Viajé recientemente a Marruecos y en el control de pasaportes del aeropuerto me preguntaron mi profesión. “Écrivain”, dije, pero como el policía no parecía entenderme se me ocurrió añadir: “Journaliste”. Ahora el hombre sí me entendió. Me observó con recelo y me pidió que anotara en un papel el nombre de mi periódico. “La Vanguardia”, escribí, consciente de que publicar un artículo cada dos semanas no me daba derecho a considerarme periodista. El policía leyó en voz alta mi anotación, me puso el sello de entrada y, por supuesto, no tuve ningún problema durante mi estancia.
Cuando comenté lo sucedido con unos amigos (ellos sí periodistas de verdad), me dijeron: “Pero, alma de cántaro, ¿cómo se te ocurre decir que eres periodista?”. Por lo visto, en según qué países lo más prudente es hacerse pasar por cualquier otra cosa. Marruecos es uno de esos países: hace solo ocho días, el Parlamento Europeo condenó la persecución que sufren los periodistas marroquíes críticos con el régimen.
Me contaron el caso de los dos periodistas suecos que en el verano del 2011 entraron en Etiopía por la región de Ogadén, territorio tradicionalmente reivindicado por Somalia. Detenidos y acusados de apoyo a una organización terrorista, fueron condenados a once años de cárcel, de los que, gracias a la presión internacional, solo cumplieron un año y tres meses. Su caso sirvió para dar a conocer los de los otros profesionales de la información encarcelados en Etiopía. De ellos, como no eran occidentales, no hemos vuelto a saber nada: supongo que seguirían pudriéndose entre rejas hasta cumplir íntegramente su condena.
En los informes anuales de Reporteros sin Fronteras sobre libertad de prensa, la situación en Etiopía (como en Marruecos) solo es considerada “difícil”, así que imagínense cómo serán las cosas en los países con una situación tachada de “muy grave”. Entre estos últimos se encuentra su vecina Eritrea, que según esos informes mantiene año tras año un reñido pulso con Corea del Norte para alcanzar el dudoso honor de ser el país con menos libertad de prensa del mundo.
Echemos un vistazo al lado soleado del ranking. En ese extremo se encuentran los escasos países en los que la situación de la libertad de prensa es calificada de “buena”, con Noruega, Dinamarca y Suecia a la cabeza. Después viene un segundo grupo de unos cuarenta países con una situación “más bien buena” (Francia, Alemania, España…) y un tercero de unos sesenta con una situación “problemática”. También en este tercer grupo hay varios países de nuestro entorno, incluida Polonia, que ocupa uno de los últimos puestos entre los miembros de la Unión Europea.
En una prisión polaca está encerrado Pablo González, que se arriesga a diez años de cárcel
En una prisión polaca está precisamente encerrado el periodista español Pablo González, que se arriesga a una condena de diez años de cárcel.

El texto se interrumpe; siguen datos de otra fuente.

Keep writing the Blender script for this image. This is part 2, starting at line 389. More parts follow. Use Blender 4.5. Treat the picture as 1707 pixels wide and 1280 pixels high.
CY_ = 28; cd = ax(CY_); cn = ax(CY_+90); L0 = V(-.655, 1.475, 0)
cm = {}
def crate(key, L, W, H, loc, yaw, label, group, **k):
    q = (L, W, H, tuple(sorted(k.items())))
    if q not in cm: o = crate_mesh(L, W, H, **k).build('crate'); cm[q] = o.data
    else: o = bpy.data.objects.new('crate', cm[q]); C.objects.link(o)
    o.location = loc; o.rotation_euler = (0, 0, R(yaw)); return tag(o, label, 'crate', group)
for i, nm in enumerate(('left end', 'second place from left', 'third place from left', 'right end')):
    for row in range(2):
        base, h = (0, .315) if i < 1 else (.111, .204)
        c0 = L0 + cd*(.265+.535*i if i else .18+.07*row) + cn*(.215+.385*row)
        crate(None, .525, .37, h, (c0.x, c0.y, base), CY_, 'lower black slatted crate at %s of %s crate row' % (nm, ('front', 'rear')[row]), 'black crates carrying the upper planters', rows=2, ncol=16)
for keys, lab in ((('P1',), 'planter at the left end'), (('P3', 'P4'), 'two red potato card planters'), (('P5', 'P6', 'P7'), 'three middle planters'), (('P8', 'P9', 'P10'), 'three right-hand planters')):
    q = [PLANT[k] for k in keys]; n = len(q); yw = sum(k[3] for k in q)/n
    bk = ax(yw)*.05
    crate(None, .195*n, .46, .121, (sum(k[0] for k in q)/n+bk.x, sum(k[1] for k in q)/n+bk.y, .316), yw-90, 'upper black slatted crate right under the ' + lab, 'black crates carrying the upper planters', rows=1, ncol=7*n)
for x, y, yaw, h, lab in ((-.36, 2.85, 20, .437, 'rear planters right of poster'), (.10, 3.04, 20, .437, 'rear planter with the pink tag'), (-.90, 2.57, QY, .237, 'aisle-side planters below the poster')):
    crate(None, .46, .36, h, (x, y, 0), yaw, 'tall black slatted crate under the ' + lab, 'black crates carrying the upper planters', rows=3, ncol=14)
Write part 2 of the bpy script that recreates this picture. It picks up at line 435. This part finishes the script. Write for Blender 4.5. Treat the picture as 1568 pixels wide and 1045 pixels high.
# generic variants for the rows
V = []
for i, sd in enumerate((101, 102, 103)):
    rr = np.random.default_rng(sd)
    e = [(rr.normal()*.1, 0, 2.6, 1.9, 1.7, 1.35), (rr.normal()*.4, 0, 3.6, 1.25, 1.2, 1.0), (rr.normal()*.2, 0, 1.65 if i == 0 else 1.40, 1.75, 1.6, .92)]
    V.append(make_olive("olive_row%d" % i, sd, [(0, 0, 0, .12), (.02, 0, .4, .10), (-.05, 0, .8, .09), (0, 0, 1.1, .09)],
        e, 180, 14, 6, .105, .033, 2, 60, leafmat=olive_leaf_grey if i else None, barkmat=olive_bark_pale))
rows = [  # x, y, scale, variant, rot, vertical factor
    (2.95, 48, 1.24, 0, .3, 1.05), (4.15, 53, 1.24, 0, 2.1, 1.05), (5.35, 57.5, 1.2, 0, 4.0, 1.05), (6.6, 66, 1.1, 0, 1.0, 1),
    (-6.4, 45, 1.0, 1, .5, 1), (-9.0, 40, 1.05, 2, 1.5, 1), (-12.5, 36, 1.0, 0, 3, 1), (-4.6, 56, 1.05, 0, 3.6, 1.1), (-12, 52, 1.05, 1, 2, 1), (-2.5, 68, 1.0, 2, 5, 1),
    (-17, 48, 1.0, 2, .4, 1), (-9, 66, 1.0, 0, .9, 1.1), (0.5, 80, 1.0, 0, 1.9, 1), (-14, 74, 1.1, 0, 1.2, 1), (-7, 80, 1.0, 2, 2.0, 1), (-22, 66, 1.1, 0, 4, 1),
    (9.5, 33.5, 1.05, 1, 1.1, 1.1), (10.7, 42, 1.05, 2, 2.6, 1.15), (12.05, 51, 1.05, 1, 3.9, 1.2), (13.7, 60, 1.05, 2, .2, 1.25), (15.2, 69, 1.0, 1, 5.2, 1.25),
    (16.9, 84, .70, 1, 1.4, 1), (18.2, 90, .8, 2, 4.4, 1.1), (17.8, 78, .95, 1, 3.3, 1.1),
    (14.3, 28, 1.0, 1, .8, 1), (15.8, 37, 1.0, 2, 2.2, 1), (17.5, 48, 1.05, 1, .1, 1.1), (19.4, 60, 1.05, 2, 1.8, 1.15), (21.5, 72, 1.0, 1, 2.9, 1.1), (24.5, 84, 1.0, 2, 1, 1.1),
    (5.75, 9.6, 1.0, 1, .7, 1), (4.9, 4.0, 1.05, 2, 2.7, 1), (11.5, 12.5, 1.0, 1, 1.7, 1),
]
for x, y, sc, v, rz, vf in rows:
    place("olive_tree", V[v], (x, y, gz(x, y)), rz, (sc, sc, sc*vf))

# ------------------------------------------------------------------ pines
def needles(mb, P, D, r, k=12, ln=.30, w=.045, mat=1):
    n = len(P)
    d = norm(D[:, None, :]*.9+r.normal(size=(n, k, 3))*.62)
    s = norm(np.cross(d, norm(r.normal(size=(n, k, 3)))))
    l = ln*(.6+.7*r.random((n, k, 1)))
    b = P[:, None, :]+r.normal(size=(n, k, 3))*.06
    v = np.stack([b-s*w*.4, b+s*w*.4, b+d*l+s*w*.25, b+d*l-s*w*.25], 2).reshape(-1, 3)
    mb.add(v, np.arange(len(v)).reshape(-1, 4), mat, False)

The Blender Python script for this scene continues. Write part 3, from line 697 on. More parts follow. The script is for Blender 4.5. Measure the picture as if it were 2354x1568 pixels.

Recordemos su caso. González, con doble nacionalidad española y rusa por ser nieto de un niño de la guerra, fue detenido hace exactamente once meses en la ciudad fronteriza de Przemysl. Acusado de espiar para Vladímir Putin, la orden de prisión preventiva se ha ido renovando una y otra vez sin dar ningún tipo de explicaciones. A la espera de ser procesado, el periodista permanece encerrado en un severo régimen de aislamiento y la comunicación con sus familiares es casi inexistente: la primera vez que autorizaron una breve visita de su mujer fue ocho meses después de la detención y, hasta donde sé, ni siquiera se le ha permitido hablar por teléfono con sus hijos menores de edad.
Su familia afirma que se trata de un error de los servicios de inteligencia polacos, que han malinterpretado el hecho de que el periodista posea un nombre ruso y otro español: inscrito en Rusia como Pavel Rubtsov al nacer, su madre se lo cambió por el nombre actual cuando, tras divorciarse, se trasladó con él al País Vasco.
Si realmente se trata o no de un error no puedo saberlo. Lo que sí sé es que once meses de incomunicación son muchos meses. También sé que en todo este tiempo el derecho a la presunción de inocencia ha brillado por su ausencia. Lo peor del caso es que no estamos hablando de Etiopía o de Eritrea, sino de Polonia, un país que es socio de España en la Unión Europea y que, pese a la proximidad del conflicto ucraniano, carece de motivos para la suspensión de las garantías jurídicas.